***** Record extracts
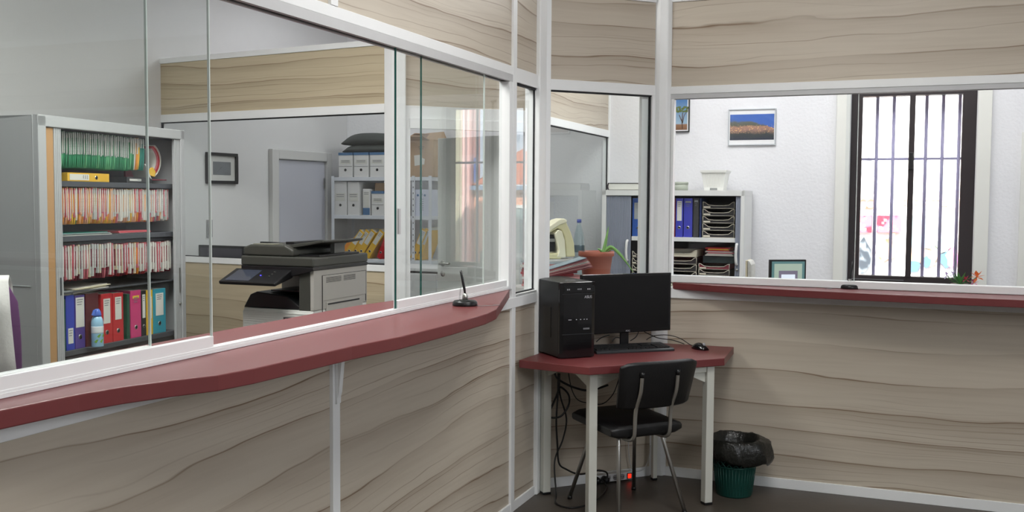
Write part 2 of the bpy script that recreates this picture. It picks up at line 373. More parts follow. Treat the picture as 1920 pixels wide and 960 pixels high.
MB().box(-1.661, -.53, .004, .026, 1.1625, 1.200).build('bottom_rail', WHITE, w2, bevel=.002)
sash(-1.40, -.53, .036, 2, False, False)
b = MB(); z = pl(FL, 757, 415, .0)[1]; b.box(-1.655,-1.64,.004,.012,z-.05,z+.05); b.build('finger_pull', TRK, w2)
# narrow fixed light (window_3)
w3 = empty('window_3', FL, kind='structure')
MB().box(-.425,-.12,.02,.026,1.125,2.185).build('pane', GLASS, w3)
b = MB().box(-.425,-.12,.012,.032,2.18,2.19).box(-.124,-.12,.017,.026,1.12,2.185).box(-.425,-.12,.012,.032,1.118,1.124); b.build('gasket', GASK, w3)
MB().box(-.425,-.12,-.002,D,1.055,1.119).build('sill', WHITE, w3, bevel=.003)
MB().box(-.425,-.12,.0,D,2.19,2.222).build('head', WHITE, w3)
# --- corner posts
def post(M, pts, z1=ZT+.08, name='trim_4'):
    return S(name, MB().prism(pts, 0, z1), WHITE, M, bevel=.006, bseg=3)
post(FL, [(-.12,-.012),(-.02,-.012),(.008,-.03),(.03,.03),(.02,.07),(-.12,.075)], name='trim_4')
# post B between middle and right partition (frame of the right partition)
post(FR, [(-.065,.0),(-.05,-.022),(-.012,-.03),(.03,-.022),(.048,0),(.048,.06),(-.05,.07)], name='trim_5')
# --- middle partition
LM = math.dist(PA, PB)
rects(FM, 'wall_middle_partition', WHITE, [(.02,LM-.05,0,D,0,.055),(.02,LM-.05,0,D,1.05,1.11),(.02,LM-.05,0,D,2.197,2.255),(.02,LM-.05,0,D,ZT,ZT+.05)])
S('wall_middle_partition_lower_laminate', MB().box(.02,LM-.05,.01,.05,.055,1.05), WOOD['c'], FM)
S('wall_middle_partition_upper_laminate', MB().box(.02,LM-.05,.01,.05,2.255,ZT), WOOD['d'], FM)
w4 = empty('window_4', FM, kind='structure')
MB().box(LM-.120,LM-.080,.030,.06,1.11,2.197).box(LM-.070,LM-.05,.0,.06,1.11,2.197).build('stile', WHITE, w4, bevel=.002)
MB().box(.02,LM-.06,.02,.026,1.11,2.197).build('pane', GLASS, w4)
b = MB().box(.02,LM-.06,.010,.03,2.189,2.197).box(LM-.078,LM-.070,.016,.03,1.11,2.19).box(.024,.029,.012,.03,1.11,2.19); b.build('gasket', GASK, w4)
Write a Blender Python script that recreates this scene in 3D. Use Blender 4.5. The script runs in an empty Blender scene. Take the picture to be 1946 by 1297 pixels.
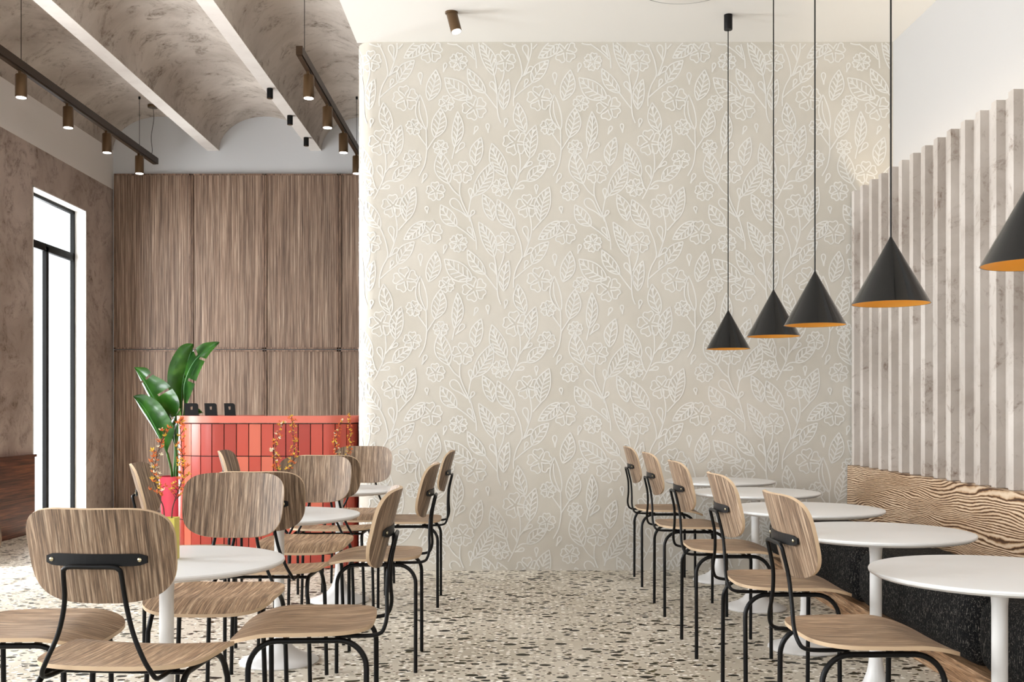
**********
Copy the listing in full and without alteration, omitting every picture.

Write part 2 of the bpy script that recreates this picture. It picks up at line 373. More parts follow. Treat the picture as 1920 pixels wide and 960 pixels high.
MB().box(-1.661, -.53, .004, .026, 1.1625, 1.200).build('bottom_rail', WHITE, w2, bevel=.002)
sash(-1.40, -.53, .036, 2, False, False)
b = MB(); z = pl(FL, 757, 415, .0)[1]; b.box(-1.655,-1.64,.004,.012,z-.05,z+.05); b.build('finger_pull', TRK, w2)
# narrow fixed light (window_3)
w3 = empty('window_3', FL, kind='structure')
MB().box(-.425,-.12,.02,.026,1.125,2.185).build('pane', GLASS, w3)
b = MB().box(-.425,-.12,.012,.032,2.18,2.19).box(-.124,-.12,.017,.026,1.12,2.185).box(-.425,-.12,.012,.032,1.118,1.124); b.build('gasket', GASK, w3)
MB().box(-.425,-.12,-.002,D,1.055,1.119).build('sill', WHITE, w3, bevel=.003)
MB().box(-.425,-.12,.0,D,2.19,2.222).build('head', WHITE, w3)
# --- corner posts
def post(M, pts, z1=ZT+.08, name='trim_4'):
    return S(name, MB().prism(pts, 0, z1), WHITE, M, bevel=.006, bseg=3)
post(FL, [(-.12,-.012),(-.02,-.012),(.008,-.03),(.03,.03),(.02,.07),(-.12,.075)], name='trim_4')
# post B between middle and right partition (frame of the right partition)
post(FR, [(-.065,.0),(-.05,-.022),(-.012,-.03),(.03,-.022),(.048,0),(.048,.06),(-.05,.07)], name='trim_5')
# --- middle partition
LM = math.dist(PA, PB)
rects(FM, 'wall_middle_partition', WHITE, [(.02,LM-.05,0,D,0,.055),(.02,LM-.05,0,D,1.05,1.11),(.02,LM-.05,0,D,2.197,2.255),(.02,LM-.05,0,D,ZT,ZT+.05)])
S('wall_middle_partition_lower_laminate', MB().box(.02,LM-.05,.01,.05,.055,1.05), WOOD['c'], FM)
S('wall_middle_partition_upper_laminate', MB().box(.02,LM-.05,.01,.05,2.255,ZT), WOOD['d'], FM)
w4 = empty('window_4', FM, kind='structure')
MB().box(LM-.120,LM-.080,.030,.06,1.11,2.197).box(LM-.070,LM-.05,.0,.06,1.11,2.197).build('stile', WHITE, w4, bevel=.002)
MB().box(.02,LM-.06,.02,.026,1.11,2.197).build('pane', GLASS, w4)
b = MB().box(.02,LM-.06,.010,.03,2.189,2.197).box(LM-.078,LM-.070,.016,.03,1.11,2.19).box(.024,.029,.012,.03,1.11,2.19); b.build('gasket', GASK, w4)
Write a Blender Python script that recreates this scene in 3D. Use Blender 4.5. The script runs in an empty Blender scene. Take the picture to be 1946 by 1297 pixels.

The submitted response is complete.